Fortnight ago, a Gallup Poll of Canada reported the Tories at their lowest ebb since their '58 sweep, and Nobel Peace Prizewinner Lester ("Mike") Pearson's resurgent Liberals sprinting ahead. The standings on Gallup's fever chart: Liberals, 43%; Tories, 37%. Way down on the chart with 12%, but making headway: ex-Saskatchewan Premier T. C. Douglas' New Democratic Party. It was formed last summer, on the rough model of Britain's Labor Party, by a marriage between the old socialist CCF Party and the 1,150,000-member Canadian Labor Congress.

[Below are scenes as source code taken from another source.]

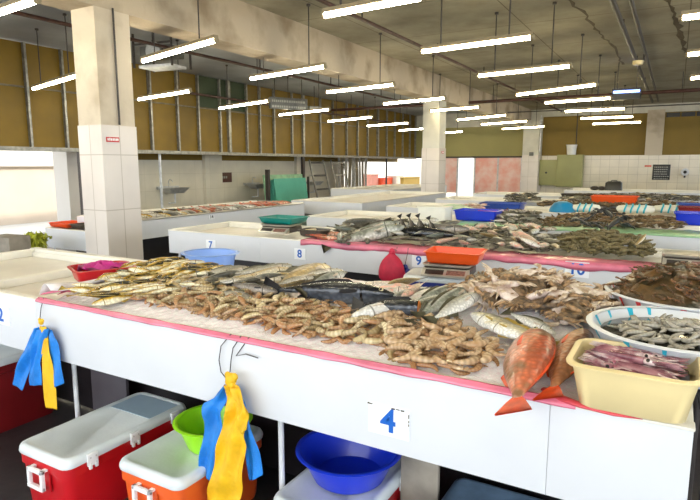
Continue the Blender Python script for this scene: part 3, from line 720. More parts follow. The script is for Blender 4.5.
def field(name, x0, x1, y0, y1, dx, h, material, label=None, cat=None, rough=0, seed=1, base=None, freq=1, kind='stuff'):
    nx, ny = max(2, int((x1 - x0) / dx)), max(2, int((y1 - y0) / dx)); rnd = random.Random(seed)
    from mathutils import noise
    V = []; Fc = []
    for j in range(ny + 1):
        for i in range(nx + 1):
            x = x0 + (x1 - x0) * i / nx; y = y0 + (y1 - y0) * j / ny
            q = noise.noise(Vector((x * 38 * freq, y * 38 * freq, seed))) * .6 + noise.noise(Vector((x * 90 * freq, y * 90 * freq, seed + 5))) * .4
            z = h(x, y) + rough * q
            V.append((x, y + rough * .6 * noise.noise(Vector((x * 25, y * 25, seed + 9))), z))
    for j in range(ny):
        for i in range(nx):
            a = j * (nx + 1) + i; Fc.append((a, a + 1, a + nx + 2, a + nx + 1))
    zb = base if base is not None else min(v[2] for v in V) - .02
    # skirt down to the tray
    edge = [i for i in range(nx + 1)] + [j * (nx + 1) + nx for j in range(1, ny + 1)] + [ny * (nx + 1) + i for i in range(nx - 1, -1, -1)] + [j * (nx + 1) for j in range(ny - 1, 0, -1)]
    b0 = len(V)
    for e in edge: V.append((V[e][0], V[e][1], zb))
    for k in range(len(edge)):
        a, b = edge[k], edge[(k + 1) % len(edge)]
        Fc.append((a, b0 + k, b0 + (k + 1) % len(edge), b))
    mb = MB(); mb.v = V; mb.f = Fc
    o = mb.build(name, material, smooth='all')
    return tag(o, label, cat, None, kind)
field('crushed_ice', -2.80, -.17, FY + .010, 2.60, .010, lambda x, y: heap(x, y) - .012 - .01 * smooth01((-2.2 - x) / .4), 'ice', 'bed of crushed ice, pinkish white, under the fish on the near counter', 'ice', rough=.007, base=.875)

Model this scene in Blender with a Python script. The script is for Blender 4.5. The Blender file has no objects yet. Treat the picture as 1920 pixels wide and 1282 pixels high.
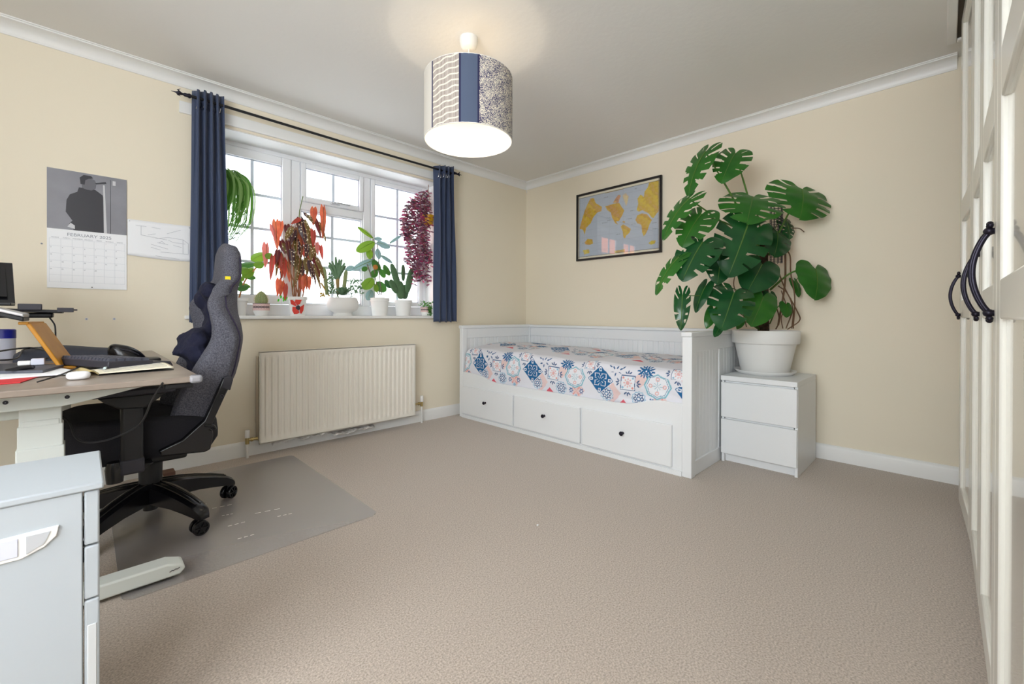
import bpy, math, random
import numpy as np
from mathutils import Vector, Matrix
random.seed(7)
S = bpy.context.scene
COL = S.collection
# ------------------------------------------------------------------ camera
FPX, PCY, CAMH = 809.2, 594.5, 0.91
YAW, PITCH, ROLL = math.radians(45.277), math.radians(-.2174), math.radians(.1436)
FW = Vector((math.cos(YAW)*math.cos(PITCH), math.sin(YAW)*math.cos(PITCH), math.sin(PITCH)))
RT0 = Vector((math.sin(YAW), -math.cos(YAW), 0)); UP0 = RT0.cross(FW)
RT = RT0*math.cos(ROLL) + UP0*math.sin(ROLL); UP = UP0*math.cos(ROLL) - RT0*math.sin(ROLL)
CAM = Vector((0, 0, CAMH))
cam = bpy.data.cameras.new('camera'); co = bpy.data.objects.new('camera', cam); COL.objects.link(co)
cam.sensor_width = 36; cam.lens = FPX/1920*36; cam.shift_y = -(641-PCY)/1920; cam.clip_start = .02
m3 = Matrix((RT, UP, -FW)).transposed()
co.matrix_world = Matrix.Translation(CAM) @ m3.to_4x4()
S.camera = co
# ------------------------------------------------------------------ world, sun, exposure
W_FRONT, W_SIDE = 2.1, 8.0      # sky raised on the sun's side, feeding the two unseen windows added for fill
w = bpy.data.worlds.new('sky'); S.world = w; w.use_nodes = True
bg = w.node_tree.nodes['Background']; bg.inputs[0].default_value = (.89, .95, 1, 1); bg.inputs[1].default_value = W_FRONT
_tc = w.node_tree.nodes.new('ShaderNodeTexCoord'); _sx = w.node_tree.nodes.new('ShaderNodeSeparateXYZ'); _mr = w.node_tree.nodes.new('ShaderNodeMapRange')
_mr.interpolation_type = 'SMOOTHSTEP'
for _k, _v in (('From Min', .12), ('From Max', .62), ('To Min', W_FRONT), ('To Max', W_SIDE)): _mr.inputs[_k].default_value = _v
w.node_tree.links.new(_tc.outputs['Generated'], _sx.inputs[0]); _ad = w.node_tree.nodes.new('ShaderNodeMath'); _ad.operation = 'ADD'; _ml = w.node_tree.nodes.new('ShaderNodeMath'); _ml.operation = 'MULTIPLY'; _ml.inputs[1].default_value = -.707
w.node_tree.links.new(_sx.outputs['X'], _ad.inputs[0]); w.node_tree.links.new(_sx.outputs['Y'], _ad.inputs[1]); w.node_tree.links.new(_ad.outputs[0], _ml.inputs[0]); w.node_tree.links.new(_ml.outputs[0], _mr.inputs['Value']); w.node_tree.links.new(_mr.outputs[0], bg.inputs[1])
sun = bpy.data.lights.new('sun', 'SUN'); sun.energy = 5; sun.angle = .01; sun.color = (1, .93, .82)
so = bpy.data.objects.new('sun', sun); COL.objects.link(so); so.rotation_euler = (math.radians(52), 0, math.radians(18))
por = bpy.data.lights.new('window_daylight_portal', 'AREA'); por.shape = 'RECTANGLE'; por.size = 1.72; por.size_y = 1.2
por.cycles.is_portal = True
po = bpy.data.objects.new('window_daylight_portal', por); COL.objects.link(po)
po.location = (1.388, 3.50, 1.5); po.rotation_euler = (math.radians(-90), 0, 0)
por2 = bpy.data.lights.new('side_fill_portal', 'AREA'); por2.shape = 'RECTANGLE'; por2.size = 1.7; por2.size_y = 1.25; por2.cycles.is_portal = True  # portal for the fill window added in the left wall
po2 = bpy.data.objects.new('side_fill_portal', por2); COL.objects.link(po2); po2.location = (-1.47, .35, 1.475); po2.rotation_euler = (math.radians(90), 0, math.radians(-90))
LAMP_POWER = 1.6
por3 = bpy.data.lights.new('rear_fill_portal', 'AREA'); por3.shape = 'RECTANGLE'; por3.size = .55; por3.size_y = 1.25; por3.cycles.is_portal = True  # portal for the fill window added in the wall behind the camera
po3 = bpy.data.objects.new('rear_fill_portal', por3); COL.objects.link(po3); po3.location = (-.975, -.86, 1.475); po3.rotation_euler = (math.radians(90), 0, 0)
S.view_settings.view_transform = 'Standard'; S.view_settings.look = 'None'
S.view_settings.gamma = 1; S.view_settings.exposure = 0.88; S.view_settings.use_curve_mapping = False

# ------------------------------------------------------------------ room numbers
WY, BX, CZ, LX, RY = 3.185, 3.365, 2.315, -1.35, -.74

def ray(u, v): return FW + RT*((u-960)/FPX) + UP*((PCY-v)/FPX)
def on(u, v, ax, val):
    r = ray(u, v); return CAM + r*((val-CAM[ax])/r[ax])
def dep(u, v, d): return CAM + ray(u, v)*d

# ------------------------------------------------------------------ materials
def lin(c): return tuple((x/255/12.92 if x/255 <= .04045 else ((x/255+.055)/1.055)**2.4) for x in c)
def mat(name, rgb, rough=.5, metal=0, bump=None, var=None, trans=0, sheen=0, spec=.5, coat=0, subs=0, emit=None, tl=0):
    m = bpy.data.materials.new(name); m.use_nodes = True
    nt = m.node_tree; N = nt.nodes; L = nt.links; b = N['Principled BSDF']
    c = (*lin(rgb), 1)
    b.inputs['Base Color'].default_value = c; b.inputs['Roughness'].default_value = rough
    b.inputs['Metallic'].default_value = metal; b.inputs['Specular IOR Level'].default_value = spec
    b.inputs['Transmission Weight'].default_value = trans; b.inputs['Coat Weight'].default_value = coat
    if sheen: b.inputs['Sheen Weight'].default_value = sheen
    if emit: b.inputs['Emission Color'].default_value = (*emit[0], 1); b.inputs['Emission Strength'].default_value = emit[1]
    tc = N.new('ShaderNodeTexCoord')
    if var:                      # (scale, second colour, contrast)
        n = N.new('ShaderNodeTexNoise'); n.inputs['Scale'].default_value = var[0]; n.inputs['Detail'].default_value = 4
        r = N.new('ShaderNodeValToRGB'); k = var[2] if len(var) > 2 else .2
        r.color_ramp.elements[0].position = .5-k; r.color_ramp.elements[1].position = .5+k
        r.color_ramp.elements[0].color = c; r.color_ramp.elements[1].color = (*lin(var[1]), 1)
        L.new(tc.outputs['Object'], n.inputs['Vector']); L.new(n.outputs['Fac'], r.inputs['Fac']); L.new(r.outputs['Color'], b.inputs['Base Color'])
    if bump:                     # (scale, strength, distance)
        n = N.new('ShaderNodeTexNoise'); n.inputs['Scale'].default_value = bump[0]; n.inputs['Detail'].default_value = 3
        bp = N.new('ShaderNodeBump'); bp.inputs['Strength'].default_value = bump[1]; bp.inputs['Distance'].default_value = bump[2] if len(bump) > 2 else .005
        L.new(tc.outputs['Object'], n.inputs['Vector']); L.new(n.outputs['Fac'], bp.inputs['Height']); L.new(bp.outputs['Normal'], b.inputs['Normal'])
    if tl:                       # thin translucent (leaves, fabric)
        t = N.new('ShaderNodeBsdfTranslucent'); mx = N.new('ShaderNodeMixShader'); mx.inputs[0].default_value = tl
        src = b.inputs['Base Color'].links
        if src: L.new(src[0].from_socket, t.inputs['Color'])
        else: t.inputs['Color'].default_value = c
        L.new(b.outputs[0], mx.inputs[1]); L.new(t.outputs[0], mx.inputs[2]); L.new(mx.outputs[0], N['Material Output'].inputs[0])
    return m
def attr_mat(name, rough=.6, tl=0, bump=None, coat=0):
    m = mat(name, (255, 255, 255), rough, bump=bump, coat=coat)
    nt = m.node_tree; a = nt.nodes.new('ShaderNodeAttribute'); a.attribute_name = 'dye'
    b = nt.nodes['Principled BSDF']
    nt.links.new(a.outputs['Color'], b.inputs['Base Color'])
    if tl:
        t = nt.nodes.new('ShaderNodeBsdfTranslucent'); mx = nt.nodes.new('ShaderNodeMixShader'); mx.inputs[0].default_value = tl
        nt.links.new(a.outputs['Color'], t.inputs['Color'])
        nt.links.new(b.outputs[0], mx.inputs[1]); nt.links.new(t.outputs[0], mx.inputs[2]); nt.links.new(mx.outputs[0], nt.nodes['Material Output'].inputs[0])
    return m
def glass_mat(name, tint=(1, 1, 1), rough=0.0, haze=0, hazecol=(.8, .8, .85), ior=1.45, bump=None):
    m = bpy.data.materials.new(name); m.use_nodes = True; nt = m.node_tree; N = nt.nodes; L = nt.links
    N.remove(N['Principled BSDF'])
    t = N.new('ShaderNodeBsdfTransparent'); t.inputs[0].default_value = (*tint, 1)
    g = N.new('ShaderNodeBsdfGlossy'); g.inputs['Roughness'].default_value = rough
    f = N.new('ShaderNodeFresnel'); ge = N.new('ShaderNodeNewGeometry'); mi = N.new('ShaderNodeMapRange')
    mi.inputs['To Min'].default_value = ior; mi.inputs['To Max'].default_value = 1/ior
    L.new(ge.outputs['Backfacing'], mi.inputs['Value']); L.new(mi.outputs[0], f.inputs['IOR'])
    mx = N.new('ShaderNodeMixShader'); out = N['Material Output']
    if bump:
        tc = N.new('ShaderNodeTexCoord'); n = N.new('ShaderNodeTexVoronoi'); n.inputs['Scale'].default_value = bump[0]
        bp = N.new('ShaderNodeBump'); bp.inputs['Strength'].default_value = bump[1]; bp.inputs['Distance'].default_value = .002
        L.new(tc.outputs['Object'], n.inputs['Vector']); L.new(n.outputs['Distance'], bp.inputs['Height'])
        L.new(bp.outputs[0], g.inputs['Normal'])
    src = t.outputs[0]
    if haze:
        d = N.new('ShaderNodeBsdfDiffuse'); d.inputs[0].default_value = (*hazecol, 1)
        mh = N.new('ShaderNodeMixShader'); mh.inputs[0].default_value = haze
        L.new(t.outputs[0], mh.inputs[1]); L.new(d.outputs[0], mh.inputs[2]); src = mh.outputs[0]
    L.new(f.outputs[0], mx.inputs[0]); L.new(src, mx.inputs[1]); L.new(g.outputs[0], mx.inputs[2]); L.new(mx.outputs[0], out.inputs[0])
    return m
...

So far, all three party leaders have been more concerned to cultivate grass roots than to shape ringing national issues. In the wheat-growing West, Prairie Lawyer Diefenbaker has made hay by swinging a $362 million grain sale to hard-pressed Red China. By devaluating the Canadian dollar last June, the Tory government has helped spur exports 4.8% and shave Canada's deficit-of-payment imbalance. Unemployment has dropped to 318,000 (4.9% of the labor force). But on the debit side, Diefenbaker has failed to show how his government intends to meet the new challenge of world trade--particularly that posed by Britain's expected entry into the European Common Market. The Tories stubbornly oppose Britain's entry; Liberal Pearson wants Canada to join in a counterbalancing Atlantic alliance trading area with the U.S. and Europe.

To the Outparts. Last week Diefenbaker flew to Newfoundland, stumping through remote outparts where no Prime Minister had ever visited before. Lester Pearson blew into the small Ontario pulp and paper town of Espanola, Ont. (pop. 5,000) to be nominated once again as Espanola's Member of Parliament. Said he earlier in the week: "Under Liberal governments in the postwar years, our economic record was the envy of the world. Now, our friends in other countries ask, 'What has happened to Canada?' It is Tory government that has happened--a wrong the people will soon make right."

Diefenbaker's five-year term runs until 1963--though, as in Britain, Prime Ministers rarely wait until the last year to call an election. Diefenbaker is free to set an election date of his own choosing. If Canada weathers the winter well, he will probably call a spring election. Otherwise, he will hope to delay it until next fall.